TASK DETAILS | Reproduce exactly only the lines from the line that holds "Model this scene" to the line that holds "P_INNER = 20.0", inclusive, in the listing below, and please leave out every picture.

____________

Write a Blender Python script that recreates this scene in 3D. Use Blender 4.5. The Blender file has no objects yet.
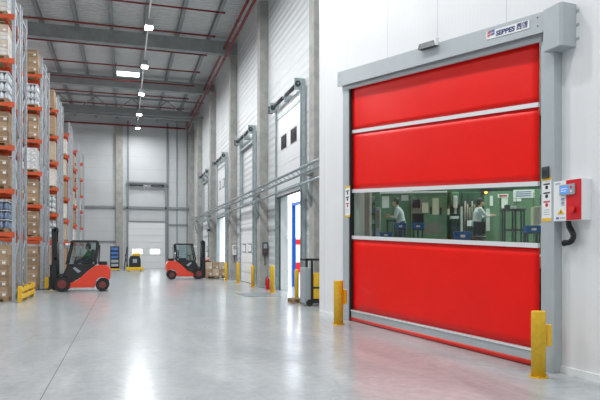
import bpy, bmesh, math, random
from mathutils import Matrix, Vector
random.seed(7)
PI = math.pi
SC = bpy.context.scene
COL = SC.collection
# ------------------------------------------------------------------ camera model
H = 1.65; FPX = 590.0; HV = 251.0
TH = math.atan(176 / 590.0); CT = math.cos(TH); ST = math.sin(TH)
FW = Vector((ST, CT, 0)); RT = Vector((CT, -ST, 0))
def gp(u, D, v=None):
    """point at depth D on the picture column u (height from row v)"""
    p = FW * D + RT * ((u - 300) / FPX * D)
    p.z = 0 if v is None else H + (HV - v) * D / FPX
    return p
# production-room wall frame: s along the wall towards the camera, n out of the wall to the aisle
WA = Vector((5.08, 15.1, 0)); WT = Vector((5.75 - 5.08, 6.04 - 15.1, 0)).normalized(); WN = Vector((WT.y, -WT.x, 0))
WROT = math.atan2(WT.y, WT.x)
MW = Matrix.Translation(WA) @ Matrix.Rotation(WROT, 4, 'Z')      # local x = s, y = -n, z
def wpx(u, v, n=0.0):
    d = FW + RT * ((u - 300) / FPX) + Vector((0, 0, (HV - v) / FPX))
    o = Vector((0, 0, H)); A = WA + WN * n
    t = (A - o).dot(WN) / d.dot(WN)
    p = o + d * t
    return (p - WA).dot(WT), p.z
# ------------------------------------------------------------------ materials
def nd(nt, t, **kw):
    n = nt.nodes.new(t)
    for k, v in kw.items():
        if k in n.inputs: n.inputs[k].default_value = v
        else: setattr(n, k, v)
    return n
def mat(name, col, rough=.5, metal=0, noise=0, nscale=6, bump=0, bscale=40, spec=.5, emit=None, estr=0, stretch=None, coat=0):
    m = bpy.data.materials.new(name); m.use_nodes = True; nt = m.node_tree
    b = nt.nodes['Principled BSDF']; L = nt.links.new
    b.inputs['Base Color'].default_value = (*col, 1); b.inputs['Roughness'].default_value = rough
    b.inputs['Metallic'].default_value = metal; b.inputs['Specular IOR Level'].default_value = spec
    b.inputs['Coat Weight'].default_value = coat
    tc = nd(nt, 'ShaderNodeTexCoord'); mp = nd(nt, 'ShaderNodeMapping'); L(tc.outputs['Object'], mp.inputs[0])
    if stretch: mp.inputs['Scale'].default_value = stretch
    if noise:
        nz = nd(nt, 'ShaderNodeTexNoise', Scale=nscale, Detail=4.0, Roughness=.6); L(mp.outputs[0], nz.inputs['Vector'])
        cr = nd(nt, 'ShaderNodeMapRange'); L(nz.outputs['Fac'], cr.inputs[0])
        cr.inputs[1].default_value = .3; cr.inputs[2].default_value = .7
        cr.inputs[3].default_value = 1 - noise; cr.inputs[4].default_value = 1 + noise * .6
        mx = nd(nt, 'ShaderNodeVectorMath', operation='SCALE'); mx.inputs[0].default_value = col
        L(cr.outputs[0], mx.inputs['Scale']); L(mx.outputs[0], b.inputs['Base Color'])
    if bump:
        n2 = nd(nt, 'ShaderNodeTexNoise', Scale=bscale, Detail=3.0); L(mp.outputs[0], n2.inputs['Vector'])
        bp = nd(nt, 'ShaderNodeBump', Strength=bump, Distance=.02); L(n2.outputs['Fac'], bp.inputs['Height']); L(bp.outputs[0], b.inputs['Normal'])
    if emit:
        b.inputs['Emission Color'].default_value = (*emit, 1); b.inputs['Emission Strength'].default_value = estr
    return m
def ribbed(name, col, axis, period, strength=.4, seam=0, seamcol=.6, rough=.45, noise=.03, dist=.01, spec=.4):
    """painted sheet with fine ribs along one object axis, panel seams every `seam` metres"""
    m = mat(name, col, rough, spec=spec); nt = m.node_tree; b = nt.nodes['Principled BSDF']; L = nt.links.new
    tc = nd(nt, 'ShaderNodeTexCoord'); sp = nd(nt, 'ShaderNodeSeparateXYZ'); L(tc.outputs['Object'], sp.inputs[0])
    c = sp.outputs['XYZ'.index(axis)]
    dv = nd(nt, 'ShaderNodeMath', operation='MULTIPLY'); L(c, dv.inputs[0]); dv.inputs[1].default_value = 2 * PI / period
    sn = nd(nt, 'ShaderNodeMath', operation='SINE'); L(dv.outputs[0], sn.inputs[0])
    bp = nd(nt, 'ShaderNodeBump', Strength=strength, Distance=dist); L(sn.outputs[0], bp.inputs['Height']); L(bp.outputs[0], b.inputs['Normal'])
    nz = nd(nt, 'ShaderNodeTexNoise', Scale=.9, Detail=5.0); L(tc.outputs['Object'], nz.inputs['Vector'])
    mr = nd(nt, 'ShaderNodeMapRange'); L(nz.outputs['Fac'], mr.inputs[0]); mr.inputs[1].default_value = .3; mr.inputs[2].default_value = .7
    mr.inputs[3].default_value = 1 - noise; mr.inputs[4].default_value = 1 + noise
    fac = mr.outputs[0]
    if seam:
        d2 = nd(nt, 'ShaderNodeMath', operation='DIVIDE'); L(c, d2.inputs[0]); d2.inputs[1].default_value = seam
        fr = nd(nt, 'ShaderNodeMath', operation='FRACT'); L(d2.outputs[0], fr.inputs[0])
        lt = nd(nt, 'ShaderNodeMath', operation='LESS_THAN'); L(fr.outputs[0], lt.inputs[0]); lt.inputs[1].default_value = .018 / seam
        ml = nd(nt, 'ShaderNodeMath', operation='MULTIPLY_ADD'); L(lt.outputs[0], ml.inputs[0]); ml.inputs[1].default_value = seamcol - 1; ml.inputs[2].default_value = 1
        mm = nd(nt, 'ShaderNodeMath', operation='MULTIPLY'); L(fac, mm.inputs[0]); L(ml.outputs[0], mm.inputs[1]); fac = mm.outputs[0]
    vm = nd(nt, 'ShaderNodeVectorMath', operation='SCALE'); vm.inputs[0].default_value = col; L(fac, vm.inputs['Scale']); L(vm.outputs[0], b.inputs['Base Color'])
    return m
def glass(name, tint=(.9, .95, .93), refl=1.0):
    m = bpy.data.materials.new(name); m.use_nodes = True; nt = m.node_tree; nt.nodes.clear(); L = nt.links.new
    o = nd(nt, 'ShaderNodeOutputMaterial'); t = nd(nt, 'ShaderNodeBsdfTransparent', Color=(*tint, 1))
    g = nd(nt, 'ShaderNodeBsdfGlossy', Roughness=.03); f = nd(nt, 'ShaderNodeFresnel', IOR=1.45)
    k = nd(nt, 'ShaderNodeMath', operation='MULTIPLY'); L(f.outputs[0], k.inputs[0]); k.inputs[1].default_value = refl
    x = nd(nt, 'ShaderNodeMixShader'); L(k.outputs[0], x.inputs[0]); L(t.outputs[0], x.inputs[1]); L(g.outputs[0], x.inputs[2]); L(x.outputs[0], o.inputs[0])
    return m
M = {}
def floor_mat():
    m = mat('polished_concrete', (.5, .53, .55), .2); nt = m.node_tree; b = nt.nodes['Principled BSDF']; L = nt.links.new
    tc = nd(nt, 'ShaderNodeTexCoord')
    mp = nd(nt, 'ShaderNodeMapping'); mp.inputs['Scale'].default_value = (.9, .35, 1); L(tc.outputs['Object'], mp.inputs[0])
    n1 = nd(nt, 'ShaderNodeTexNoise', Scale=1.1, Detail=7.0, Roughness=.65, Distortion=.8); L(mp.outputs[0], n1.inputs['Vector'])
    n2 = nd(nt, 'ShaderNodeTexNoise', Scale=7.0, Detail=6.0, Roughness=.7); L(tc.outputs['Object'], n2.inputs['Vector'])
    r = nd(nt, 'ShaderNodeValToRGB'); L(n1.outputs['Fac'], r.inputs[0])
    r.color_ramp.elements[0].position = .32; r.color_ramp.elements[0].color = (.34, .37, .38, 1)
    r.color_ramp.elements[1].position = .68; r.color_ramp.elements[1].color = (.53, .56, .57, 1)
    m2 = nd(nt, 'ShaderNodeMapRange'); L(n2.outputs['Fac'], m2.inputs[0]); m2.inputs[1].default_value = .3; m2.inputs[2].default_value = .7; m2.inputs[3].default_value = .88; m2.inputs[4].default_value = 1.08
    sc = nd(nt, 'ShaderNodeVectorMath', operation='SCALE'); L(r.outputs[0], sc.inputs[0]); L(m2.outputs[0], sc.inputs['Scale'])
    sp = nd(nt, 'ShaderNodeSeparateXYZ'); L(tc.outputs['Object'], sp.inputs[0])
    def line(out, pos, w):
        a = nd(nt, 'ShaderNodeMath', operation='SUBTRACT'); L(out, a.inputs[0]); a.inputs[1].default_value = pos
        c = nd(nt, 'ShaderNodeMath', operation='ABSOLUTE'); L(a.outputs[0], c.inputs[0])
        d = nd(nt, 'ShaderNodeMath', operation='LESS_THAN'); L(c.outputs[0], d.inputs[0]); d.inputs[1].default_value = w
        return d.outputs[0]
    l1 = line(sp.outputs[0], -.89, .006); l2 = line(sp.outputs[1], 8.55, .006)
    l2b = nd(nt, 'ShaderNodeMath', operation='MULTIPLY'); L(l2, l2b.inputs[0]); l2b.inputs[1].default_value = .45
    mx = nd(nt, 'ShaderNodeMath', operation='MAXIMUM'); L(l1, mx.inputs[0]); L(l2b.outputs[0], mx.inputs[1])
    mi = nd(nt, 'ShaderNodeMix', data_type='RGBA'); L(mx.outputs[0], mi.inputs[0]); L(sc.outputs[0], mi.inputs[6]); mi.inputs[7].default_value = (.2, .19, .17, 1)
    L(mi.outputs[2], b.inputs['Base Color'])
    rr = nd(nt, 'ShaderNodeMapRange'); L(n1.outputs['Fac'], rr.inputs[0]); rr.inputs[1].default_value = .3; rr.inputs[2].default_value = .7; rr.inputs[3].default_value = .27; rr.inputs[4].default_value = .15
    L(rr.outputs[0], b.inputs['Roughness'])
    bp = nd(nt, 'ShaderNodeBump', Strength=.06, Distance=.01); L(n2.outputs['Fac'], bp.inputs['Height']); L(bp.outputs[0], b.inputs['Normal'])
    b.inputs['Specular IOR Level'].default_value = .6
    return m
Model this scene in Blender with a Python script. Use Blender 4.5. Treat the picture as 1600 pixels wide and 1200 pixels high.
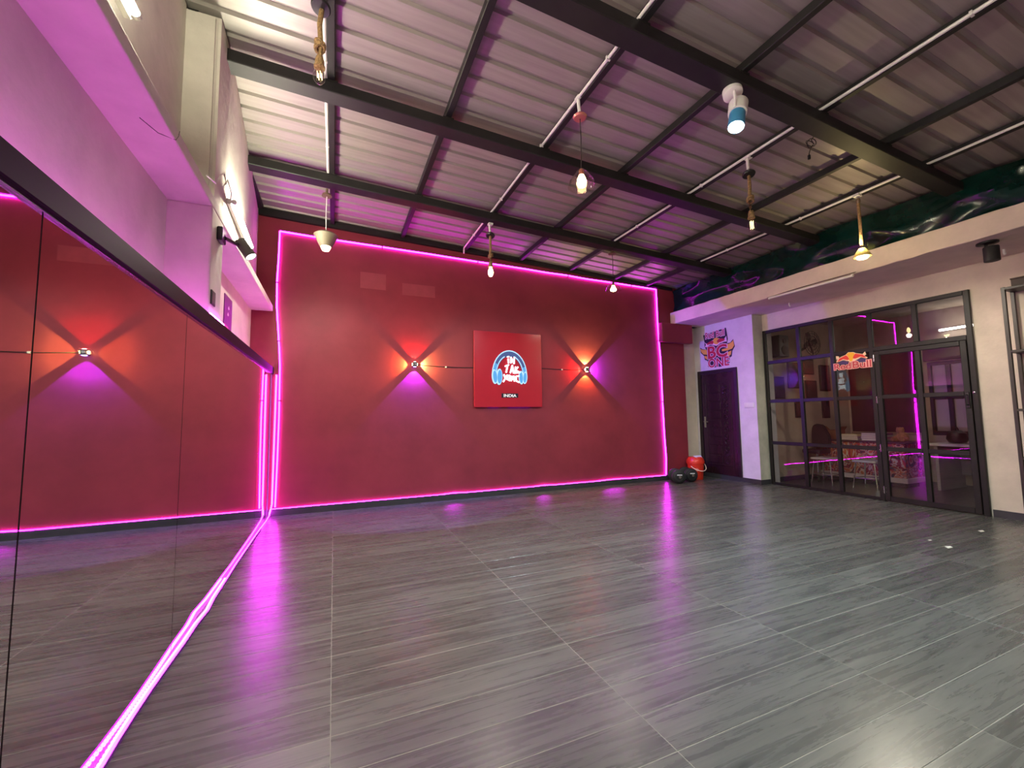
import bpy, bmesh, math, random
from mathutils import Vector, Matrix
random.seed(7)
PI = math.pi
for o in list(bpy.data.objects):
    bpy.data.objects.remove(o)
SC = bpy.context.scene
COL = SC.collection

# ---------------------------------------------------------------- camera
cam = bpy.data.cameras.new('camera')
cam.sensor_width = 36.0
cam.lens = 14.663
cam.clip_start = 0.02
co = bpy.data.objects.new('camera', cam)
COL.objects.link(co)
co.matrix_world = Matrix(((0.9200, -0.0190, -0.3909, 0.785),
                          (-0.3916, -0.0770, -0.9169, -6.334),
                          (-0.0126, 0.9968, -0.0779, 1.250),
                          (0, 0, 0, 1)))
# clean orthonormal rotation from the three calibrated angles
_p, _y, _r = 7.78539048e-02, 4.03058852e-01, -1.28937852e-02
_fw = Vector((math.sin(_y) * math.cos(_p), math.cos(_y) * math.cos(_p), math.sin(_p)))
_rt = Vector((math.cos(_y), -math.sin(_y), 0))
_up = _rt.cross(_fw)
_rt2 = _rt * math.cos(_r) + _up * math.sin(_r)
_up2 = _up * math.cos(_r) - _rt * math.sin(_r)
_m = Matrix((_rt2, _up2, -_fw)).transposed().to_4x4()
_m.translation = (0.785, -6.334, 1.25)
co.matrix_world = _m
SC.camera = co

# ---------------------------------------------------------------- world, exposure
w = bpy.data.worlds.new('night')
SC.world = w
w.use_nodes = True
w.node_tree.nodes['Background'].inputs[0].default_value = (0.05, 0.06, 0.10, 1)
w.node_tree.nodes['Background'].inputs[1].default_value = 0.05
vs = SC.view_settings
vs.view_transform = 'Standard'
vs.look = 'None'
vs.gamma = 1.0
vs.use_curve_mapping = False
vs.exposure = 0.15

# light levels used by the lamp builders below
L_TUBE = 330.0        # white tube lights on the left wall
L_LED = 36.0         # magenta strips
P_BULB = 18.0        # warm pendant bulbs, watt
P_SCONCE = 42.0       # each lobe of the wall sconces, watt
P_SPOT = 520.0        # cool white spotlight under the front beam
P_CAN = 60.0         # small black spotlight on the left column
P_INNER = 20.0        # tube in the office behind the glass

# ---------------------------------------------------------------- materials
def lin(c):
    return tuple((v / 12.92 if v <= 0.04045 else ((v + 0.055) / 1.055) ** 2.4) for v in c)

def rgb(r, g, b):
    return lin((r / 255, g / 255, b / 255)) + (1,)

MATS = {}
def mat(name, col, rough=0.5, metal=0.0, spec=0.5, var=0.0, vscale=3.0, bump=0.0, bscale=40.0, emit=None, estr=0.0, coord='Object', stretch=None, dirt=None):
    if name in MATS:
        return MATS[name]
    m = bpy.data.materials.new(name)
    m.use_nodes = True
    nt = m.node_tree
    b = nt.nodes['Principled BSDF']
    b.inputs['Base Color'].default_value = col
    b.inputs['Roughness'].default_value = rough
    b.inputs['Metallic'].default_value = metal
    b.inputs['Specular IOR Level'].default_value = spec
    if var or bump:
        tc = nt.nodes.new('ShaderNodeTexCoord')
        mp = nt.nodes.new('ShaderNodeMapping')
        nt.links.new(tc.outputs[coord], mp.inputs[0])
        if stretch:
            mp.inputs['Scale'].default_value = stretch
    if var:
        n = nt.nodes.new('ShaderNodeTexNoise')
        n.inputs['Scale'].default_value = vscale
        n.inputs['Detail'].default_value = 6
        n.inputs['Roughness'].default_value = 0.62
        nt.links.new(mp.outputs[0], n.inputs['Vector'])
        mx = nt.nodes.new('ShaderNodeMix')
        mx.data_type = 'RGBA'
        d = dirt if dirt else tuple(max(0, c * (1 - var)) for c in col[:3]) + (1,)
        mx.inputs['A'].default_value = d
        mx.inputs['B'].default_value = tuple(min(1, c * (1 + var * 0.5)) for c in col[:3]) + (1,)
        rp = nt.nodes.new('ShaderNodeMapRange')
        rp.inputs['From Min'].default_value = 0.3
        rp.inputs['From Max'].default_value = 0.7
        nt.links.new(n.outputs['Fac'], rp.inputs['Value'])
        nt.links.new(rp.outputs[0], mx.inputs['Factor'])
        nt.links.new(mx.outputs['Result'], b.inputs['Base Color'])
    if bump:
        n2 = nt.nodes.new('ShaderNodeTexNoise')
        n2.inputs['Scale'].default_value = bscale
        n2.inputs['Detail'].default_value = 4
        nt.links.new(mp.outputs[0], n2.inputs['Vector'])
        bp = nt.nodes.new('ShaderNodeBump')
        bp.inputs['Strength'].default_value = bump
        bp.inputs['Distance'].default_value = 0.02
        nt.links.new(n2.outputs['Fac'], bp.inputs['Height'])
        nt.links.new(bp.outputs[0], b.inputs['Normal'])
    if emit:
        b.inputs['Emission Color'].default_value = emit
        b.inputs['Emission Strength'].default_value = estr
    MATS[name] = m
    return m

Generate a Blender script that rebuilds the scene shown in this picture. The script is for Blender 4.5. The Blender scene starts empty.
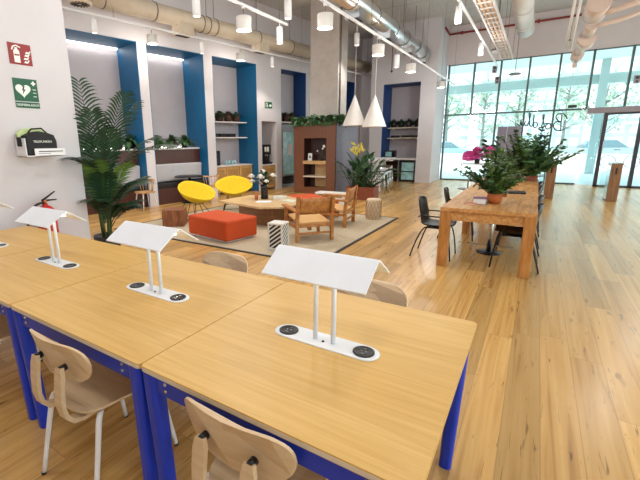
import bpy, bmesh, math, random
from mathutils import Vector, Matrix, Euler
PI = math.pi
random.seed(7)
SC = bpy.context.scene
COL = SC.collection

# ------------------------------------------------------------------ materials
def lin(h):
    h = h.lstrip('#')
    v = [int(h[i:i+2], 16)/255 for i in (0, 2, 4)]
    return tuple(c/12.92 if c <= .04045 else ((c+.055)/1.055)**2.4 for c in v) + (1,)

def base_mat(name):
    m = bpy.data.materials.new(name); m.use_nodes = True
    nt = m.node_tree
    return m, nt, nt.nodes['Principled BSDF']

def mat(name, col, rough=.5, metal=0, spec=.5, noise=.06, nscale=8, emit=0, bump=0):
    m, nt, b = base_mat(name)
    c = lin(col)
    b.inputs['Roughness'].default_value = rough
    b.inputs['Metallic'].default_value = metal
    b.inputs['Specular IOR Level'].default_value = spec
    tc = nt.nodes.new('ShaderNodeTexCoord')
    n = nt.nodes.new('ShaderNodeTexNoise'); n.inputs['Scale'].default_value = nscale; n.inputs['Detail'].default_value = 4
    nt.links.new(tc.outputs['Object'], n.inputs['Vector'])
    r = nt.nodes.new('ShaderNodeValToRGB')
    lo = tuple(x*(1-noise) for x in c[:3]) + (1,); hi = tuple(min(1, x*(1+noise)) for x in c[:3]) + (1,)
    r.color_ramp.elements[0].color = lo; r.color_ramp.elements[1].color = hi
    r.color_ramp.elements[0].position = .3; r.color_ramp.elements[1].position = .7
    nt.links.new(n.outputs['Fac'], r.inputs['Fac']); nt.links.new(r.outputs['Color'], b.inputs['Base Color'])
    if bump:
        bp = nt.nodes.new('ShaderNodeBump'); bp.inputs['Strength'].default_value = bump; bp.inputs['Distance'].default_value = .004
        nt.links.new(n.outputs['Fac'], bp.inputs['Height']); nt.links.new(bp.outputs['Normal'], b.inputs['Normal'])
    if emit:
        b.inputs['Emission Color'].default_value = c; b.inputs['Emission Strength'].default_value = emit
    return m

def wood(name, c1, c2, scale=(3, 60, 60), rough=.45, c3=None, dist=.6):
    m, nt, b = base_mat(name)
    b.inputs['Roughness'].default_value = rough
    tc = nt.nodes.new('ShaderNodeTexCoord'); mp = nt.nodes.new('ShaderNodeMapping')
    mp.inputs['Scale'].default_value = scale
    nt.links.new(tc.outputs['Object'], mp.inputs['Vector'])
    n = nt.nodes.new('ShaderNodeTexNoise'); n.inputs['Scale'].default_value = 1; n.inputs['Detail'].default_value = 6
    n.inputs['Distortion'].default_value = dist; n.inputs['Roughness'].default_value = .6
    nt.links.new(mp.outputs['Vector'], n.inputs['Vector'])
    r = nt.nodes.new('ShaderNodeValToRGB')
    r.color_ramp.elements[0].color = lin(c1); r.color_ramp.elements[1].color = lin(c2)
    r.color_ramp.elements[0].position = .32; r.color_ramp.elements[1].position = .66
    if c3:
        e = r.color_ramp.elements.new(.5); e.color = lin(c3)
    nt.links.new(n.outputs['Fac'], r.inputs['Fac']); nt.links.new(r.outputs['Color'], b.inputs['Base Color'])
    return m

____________

RESPONSE FOR THIS EXERCISE |
Model this scene in Blender with a Python script. Use Blender 4.5. Treat the picture as 1600 pixels wide and 1200 pixels high.
import bpy, bmesh, math, random
from mathutils import Vector, Matrix
random.seed(7)
PI = math.pi
for o in list(bpy.data.objects):
    bpy.data.objects.remove(o)
SC = bpy.context.scene
COL = SC.collection

# ---------------------------------------------------------------- camera
cam = bpy.data.cameras.new('camera')
cam.sensor_width = 36.0
cam.lens = 14.663
cam.clip_start = 0.02
co = bpy.data.objects.new('camera', cam)
COL.objects.link(co)
co.matrix_world = Matrix(((0.9200, -0.0190, -0.3909, 0.785),
                          (-0.3916, -0.0770, -0.9169, -6.334),
                          (-0.0126, 0.9968, -0.0779, 1.250),
                          (0, 0, 0, 1)))
# clean orthonormal rotation from the three calibrated angles
_p, _y, _r = 7.78539048e-02, 4.03058852e-01, -1.28937852e-02
_fw = Vector((math.sin(_y) * math.cos(_p), math.cos(_y) * math.cos(_p), math.sin(_p)))
_rt = Vector((math.cos(_y), -math.sin(_y), 0))
_up = _rt.cross(_fw)
_rt2 = _rt * math.cos(_r) + _up * math.sin(_r)
_up2 = _up * math.cos(_r) - _rt * math.sin(_r)
_m = Matrix((_rt2, _up2, -_fw)).transposed().to_4x4()
_m.translation = (0.785, -6.334, 1.25)
co.matrix_world = _m
SC.camera = co

# ---------------------------------------------------------------- world, exposure
w = bpy.data.worlds.new('night')
SC.world = w
w.use_nodes = True
w.node_tree.nodes['Background'].inputs[0].default_value = (0.05, 0.06, 0.10, 1)
w.node_tree.nodes['Background'].inputs[1].default_value = 0.05
vs = SC.view_settings
vs.view_transform = 'Standard'
vs.look = 'None'
vs.gamma = 1.0
vs.use_curve_mapping = False
vs.exposure = 0.15

# light levels used by the lamp builders below
L_TUBE = 330.0        # white tube lights on the left wall
L_LED = 36.0         # magenta strips
P_BULB = 18.0        # warm pendant bulbs, watt
P_SCONCE = 42.0       # each lobe of the wall sconces, watt
P_SPOT = 520.0        # cool white spotlight under the front beam
P_CAN = 60.0         # small black spotlight on the left column
P_INNER = 20.0        # tube in the office behind the glass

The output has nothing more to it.